Фольклор представляет собой сумму знаний (верований, обычаев,
афоризмов, песен, историй, преданий и т.п.), созданных игрой наивного
воображения на основе повседневного человеческого опыта, которые
сохраняются без помощи письменных или печатных средств. В основе фольклора
заложены попытки воображения передать события, выразить чувства и объяснить
явления путем конкретно запоминаемой схемы. Этот материал обычно передается
одним человеком другому посредством слова или действия (обряды).Повторение
и бессознательное варьирование стирают начальные следы индивидуальности и
фольклор становится общим достоянием народа.
Меру участия народа США в создании значительного фольклорного слоя
можно определить, рассматривая разные типы фольклора и примеры того, что
было сохранено.
В дальнейшем в интересах нашего исследования речь пойдет лишь об одном
из четырех основных типов, различаемых фольклористами – о
распространяющемся устно «литературном» типе рассказа, включающем народную
поэзию и столь различные прозаические формы, как легенда, миф и сказка.

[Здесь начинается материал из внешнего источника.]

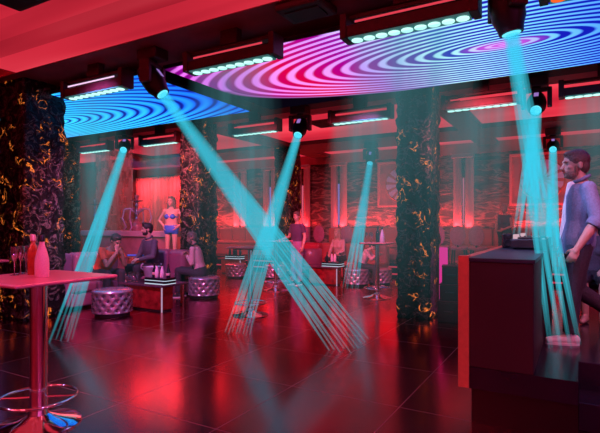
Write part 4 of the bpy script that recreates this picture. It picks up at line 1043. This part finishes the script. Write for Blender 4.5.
# woman on the red sofa
q = pix(338, 13.6, 0)
person('woman in pale top seated on the red sofa behind the bottle tray', (q.x, 12.46, 0), yaw_to(-.2, -1), sit(.47, .06),
       dict(skin=M['skin'], hair=M['hair_blond'], long=True, top=M['pink_cloth'], bottom=M['dark_cloth'], shoe=M['black'], g=1.04, limb=.9))
# person crouching forward on the far pouf
q = pix(362, 12.0, 0)
person('person with dark hair in pale jacket hunched over on the far pouf', q, yaw_to(1, .1), sit(.53, .2, chest=(.12,0,.92), neck=(.22,0,1.10), head=(.33,0,1.20), sh_l=(.17,.17,1.06), sh_r=(.17,-.17,1.06), el_l=(.34,.16,.82), wr_l=(.50,.08,.92), el_r=(.34,-.16,.82), wr_r=(.50,-.08,.94), kn_l=(.42,.12,.56), kn_r=(.42,-.12,.56)),
       dict(skin=M['skin'], hair=M['hair'], long=False, top=M['pink_cloth'], bottom=M['dark_cloth'], shoe=M['black'], face=(1, 0, -.5), g=1.03, limb=.9, scale=.82))

# ------------------------------------------------------------------ lamps and added fills
def area(name, loc, aim, size, col, e, sy=None):
    l = bpy.data.lights.new(name, 'AREA'); l.energy = e; l.color = col; l.size = size
    if sy: l.shape = 'RECTANGLE'; l.size_y = sy
    o = bpy.data.objects.new(name, l); COL.objects.link(o); o.location = loc
    o.rotation_euler = (Vector(aim)-Vector(loc)).to_track_quat('-Z', 'Y').to_euler(); return o
def spot(name, loc, aim, col, e, ang=60, blend=.6, r=.1):
    l = bpy.data.lights.new(name, 'SPOT'); l.energy = e; l.color = col; l.spot_size = math.radians(ang); l.spot_blend = blend; l.shadow_soft_size = r
    o = bpy.data.objects.new(name, l); COL.objects.link(o); o.location = loc
    o.rotation_euler = (Vector(aim)-Vector(loc)).to_track_quat('-Z', 'Y').to_euler(); return o
RED = (1., .05, .06)
for x0 in (-12, -9.2, -6, -3.6, -.8): area('wall_wash_lamp', (x0, 14.72, 1.45), (x0, 15.05, 3.2), 2.2, (1., .03, .035), 50, .12)
for x, y, tx, ty, e in ((-8.2, 4.5, -9.5, 8.2, 700), (-7.0, 6.3, -9.6, 12, 1000), (-5.2, 6.3, -6.2, 12, 1200), (-3.4, 6.3, -4.6, 11.5, 1000), (-1.5, 6.3, -1.0, 13, 1000), (-5.9, 3.6, -7.6, 6.4, 600)):
    spot('lounge_rose_lamp', (x, y, 3.45), (tx, ty, .7), (1., .10, .15), e, 62, .8, .08)  # added spots without a visible source, brighten the lounge
area('bar_rose_lamp', (-11, 11, 3.7), (-11, 11, 0), 2.5, (1., .05, .06), 130)  # added to brighten the dark area behind the glass
for x0 in (-15.8, -13.9): area('curtain_lamp', (x0, 14.3, 3.4), (x0, 14.9, 1.6), 1.5, (1., .08, .09), 110, .2)  # added, no fixture there; brightens the curtain
spot('violet_sofa_lamp', (-5.4, 3.6, 3.7), (-7.4, 7.0, .5), (.62, .30, 1.), 700, 62)  # added to tint sofa and poufs violet
spot('violet_lounge_lamp', (-3.0, 7.4, 3.6), (-5.2, 11.5, .6), (.62, .30, 1.), 500, 62)  # added violet fill for the far seats
spot('blue_dj_lamp', (-1.6, 3.3, 3.6), (0, 5.2, 1.5), (.42, .45, 1.), 420, 56)
spot('rose_dj_lamp', (1.3, 3.5, 3.7), (0, 5.1, .6), (1., .30, .42), 260, 40)  # added fill so the DJ's legs are not too dark
spot('violet_bar_lamp', (1.2, .6, 3.6), (-3.6, 2.2, .6), (.55, .22, 1.), 420, 34, .5, .22)  # added for a violet streak on the chrome table post
spot('blue_bar_lamp', (-6.2, .4, 3.6), (-3.6, 2.2, .5), (.25, .35, 1.), 160, 40, .5, .22)  # added for a blue streak on the same chrome post
spot('rose_table_lamp', (-2.2, 3.4, 3.7), (-3.6, 2.2, 1.1), (1., .15, .25), 300, 45)  # added to throw pink light on the nearest table
spot('red_booth_lamp', (-2.2, 2.2, 3.6), (-.6, 3.9, .8), (1., .06, .05), 14, 50)

for y0 in (-1.5, 1.5): area('side_wall_lamp', (3.7, y0, 4.0), (4.0, y0, 1.5), .3, (.75, .25, .9), 120, 1.2)  # added to light the unseen wall that the chrome reflects
for x0 in (-5, -2.5): area('rear_wall_lamp', (x0, -2.6, 4.0), (x0, -3.0, 1.5), 1.2, (1., .10, .16), 120, .3)  # added behind the camera, lights the wall for chrome reflections
spot('teal_screen_lamp', (-9.6, 5.4, 3.5), (-11.4, 9.16, 2.5), (.35, .9, 1.), 500, 42)  # added to brighten the patterned glass pane
w = bpy.data.worlds.new('world'); SC.world = w; w.use_nodes = True
w.node_tree.nodes['Background'].inputs[0].default_value = (.05, .02, .05, 1)
w.node_tree.nodes['Background'].inputs[1].default_value = .3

Прочие, как то : «лингвистический» - афоризмы, пословицы и загадки ;
«научный» - заговоры, предсказания, народные приметы и четвертый,
включающий искусства и ремесла, обряды, танцы, драму, празднества, игры и
музыку – больше принадлежат антропологии, социологии и общей истории
культуры, чем литературной истории.
Из прозаических повествований, относящихся к классическим фольклорным
категориям, наиболее широко бытует легенда. Литературная обработка легенды
в творчестве Ирвинга, Готорна и Купера привлекла внимание к самому факту ее
существования на Востоке США. С тех пор ее обнаруживают повсюду. Рассказы о
сокровищах капитана Кидда, Черной Бороды, Тийча и других пиратов были
обнаружены в районе Денежной Бухты, штат Мэн, и отмелей Северной Каролины.
Самые характерные и широко распространенные легенды Америки посвящены
поискам сокровищ и богатства. В качестве яркого примера литературной
адаптации подобных историй достаточно привести известную новеллу «Золотой
жук» Э. По. Юго-Запад страны изобиловал в XIX веке такими рассказами о
заброшенных копях и тайных, иногда забытых кладах.

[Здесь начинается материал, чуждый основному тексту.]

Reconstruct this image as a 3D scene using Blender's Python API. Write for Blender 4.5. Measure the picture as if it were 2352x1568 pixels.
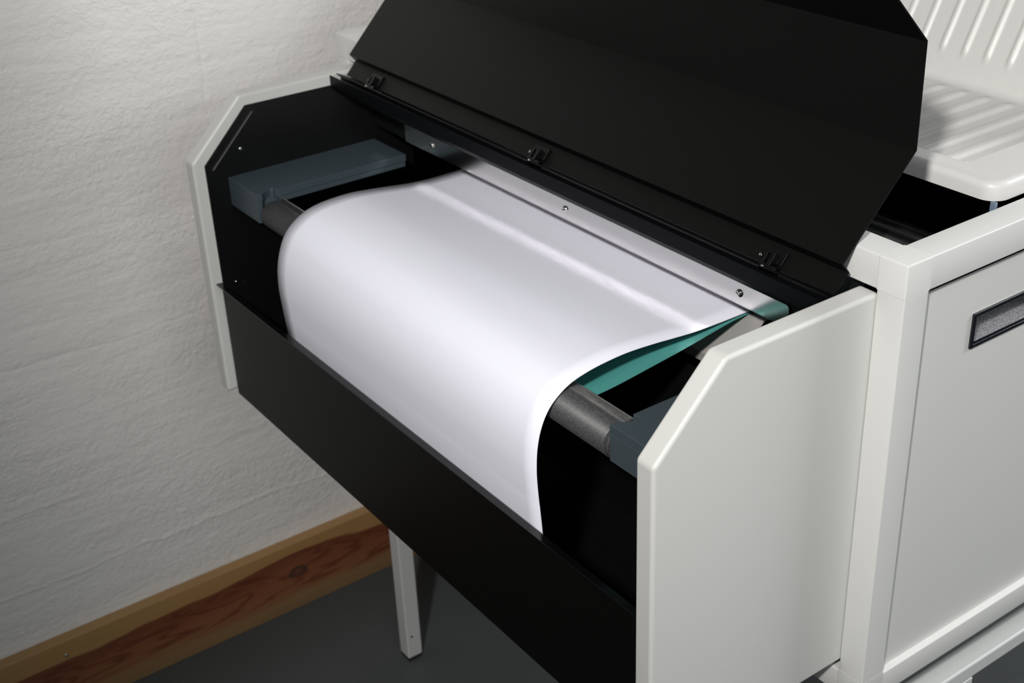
import bpy, bmesh, math, random
from mathutils import Matrix, Vector
for o in list(bpy.data.objects): bpy.data.objects.remove(o)
SC = bpy.context.scene
COL = SC.collection
random.seed(4)

# ---------------------------------------------------------------- camera
cam_data = bpy.data.cameras.new('camera'); cam = bpy.data.objects.new('camera', cam_data); COL.objects.link(cam)
RX = Vector((0.8117023, -0.58277355, -0.0389147)); DN = Vector((-0.30490869, -0.36597237, -0.87925816)); FW = Vector((0.4981667, 0.72556131, -0.47475334))
m = Matrix((RX, -DN, -FW)).transposed().to_4x4(); m.translation = Vector((-0.83029, -0.63129, 1.55765))
cam.matrix_world = m
cam_data.sensor_width = 36; cam_data.lens = 47.23; cam_data.clip_start = 0.02; cam_data.clip_end = 60
cam_data.dof.use_dof = True; cam_data.dof.focus_distance = 1.12; cam_data.dof.aperture_fstop = 13
SC.camera = cam
# ---------------------------------------------------------------- light
world = bpy.data.worlds.new('room_ambience'); SC.world = world; world.use_nodes = True
world.node_tree.nodes['Background'].inputs[0].default_value = (0.95, 1.0, 1.0, 1)
world.node_tree.nodes['Background'].inputs[1].default_value = 0.035
def aim(o, target):
    o.rotation_euler = (Vector(target) - o.location).to_track_quat('-Z', 'Y').to_euler()
ld = bpy.data.lights.new('photo_lamp', 'SPOT'); key = bpy.data.objects.new('photo_lamp', ld); COL.objects.link(key)
key.location = (-1.43, -0.83, 2.22); ld.energy = 200; ld.shadow_soft_size = 0.065; ld.color = (1.0, 0.975, 0.94)
ld.spot_size = math.radians(69); ld.spot_blend = 1.0; aim(key, (0.42, 0.44, 1.13))
ld = bpy.data.lights.new('side_softbox', 'AREA'); side = bpy.data.objects.new('side_softbox', ld); COL.objects.link(side)
side.location = (1.9, -0.60, 1.85); ld.shape = 'SQUARE'; ld.size = 0.55; ld.energy = 31; ld.color = (0.95, 0.98, 1.0); aim(side, (0, 0.3, 0.9))
ld = bpy.data.lights.new('ceiling_softbox', 'AREA'); top = bpy.data.objects.new('ceiling_softbox', ld); COL.objects.link(top)
top.location = (1.30, -0.50, 2.60); ld.shape = 'SQUARE'; ld.size = 1.0; ld.energy = 2; ld.color = (0.94, 0.98, 1.0); aim(top, (0.0, 0.4, 1.0))
ld = bpy.data.lights.new('front_fill', 'AREA'); fr = bpy.data.objects.new('front_fill', ld); COL.objects.link(fr)
fr.location = (-0.75, -2.2, 2.2); ld.shape = 'SQUARE'; ld.size = 1.2; ld.energy = 20; ld.color = (0.93, 0.98, 1.0); aim(fr, (0, 0.3, 0.95))  # added fill light, lifts the white sheet and the near-side faces
SC.view_settings.view_transform = 'Standard'; SC.view_settings.look = 'None'; SC.view_settings.gamma = 1
SC.cycles.caustics_reflective = True; SC.cycles.blur_glossy = 0.0; SC.cycles.sample_clamp_indirect = 0.0
SC.view_settings.use_curve_mapping = False; SC.view_settings.exposure = 0.0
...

Вашингтон Ирвинг (1783-1859), выпустивший основные сборники своих
рассказов в 20-х годах, обладая живым и острым умом, сформировавшимся под
влиянием идеалов XVIII века, получал подлинное наслаждение от «блужданий в
сумерках прошлого»[10]. Настоящее представлялось ему менее интересным, чем
прошлое, и, конечно, менее красочным. Уже в этом можно заметить его
сходство с Амброзом Бирсом, который всю свою творческую жизнь не
расставался с темой Гражданской войны – самым ярким впечатлением его
юности. Бирс и Ирвинг равно не могли примириться с духом торгашества и
спекуляции.
В глазах Ирвинга черная бутылка, принесшая столь необычайные
приключения Рипу Ван Винклю, казалась символом свободы фантазии,
воображения. Ему нравилось все эфемерное и красочное. Поэтому Ирвинг
старался обособиться от современной ему Америки и занимал эту позицию в
течение всей своей жизни, не упуская случая пересказать в прозрачно-ясной
прозе те романтические истории, которые встречались на его пути, и
зарабатывал тем самым славу и деньги. Это был, безусловно, приятный и
спокойный образ жизни, однако удивительно нетипичный для Америки, которая
по воле судьбы оказалась его родиной и затем провозгласила его своим первым
национальным писателем.
Создавая свой первый и самый прославленный рассказ «Рип Ван Винкль»,
Ирвинг, по его собственному признанию, заботился о том, чтобы придать
национальной литературе романтический колорит, который в ней еще не
утвердился. Сочетание фантастического с реалистическим, мягкие переходы
повседневного в волшебное и обратно – характерная черта романтической
манеры Ирвинга – новеллиста. Мотив волшебного сна, использованный в
рассказе, имеет давнюю историю. В европейской литературе он почти всегда
имеет трагическую окраску: пробуждаясь, человек попадает к своим далеким
потомкам и гибнет непонятый и одинокий. У Ирвинга в его рассказе нет и тени
драматизма, который так характерен для новелл Амброза Бирса, где реальное и
ирреальное столь же близки.
В большинстве «страшных» рассказов Бирса мучительное наваждение смерти
– чаще внезапной – прорывается через перипетии традиционного прозаического
повествования к особому, саркастическому ощущению реальности через
сновидения, обрывки воспоминаний, галлюцинации (например, в
«Пересмешнике»). Многие рассказы Бирса содержат иронию и, вместе с тем,
ощущения безысходности. В более поздних рассказах конфликтная ситуация
находит свое проявление в психологических экспериментах над героями и
читателем, чудовищных розыгрышах и в псевдонаучной фантастике. Интерес
рассказчика к сверхъестественному не исключал натуралистичной подачи
образов, бирсовский рационализм придавал некую «достоверность» даже
рассказам о привидениях. Особенно показателен в этом отношении рассказ
«Смерть Хелпина Фрейзера» с его интерполяцией навязчивого сна-галлюцинации
рассказчика, кошмаром в духе Кафки о заблудившемся в лесу поэте.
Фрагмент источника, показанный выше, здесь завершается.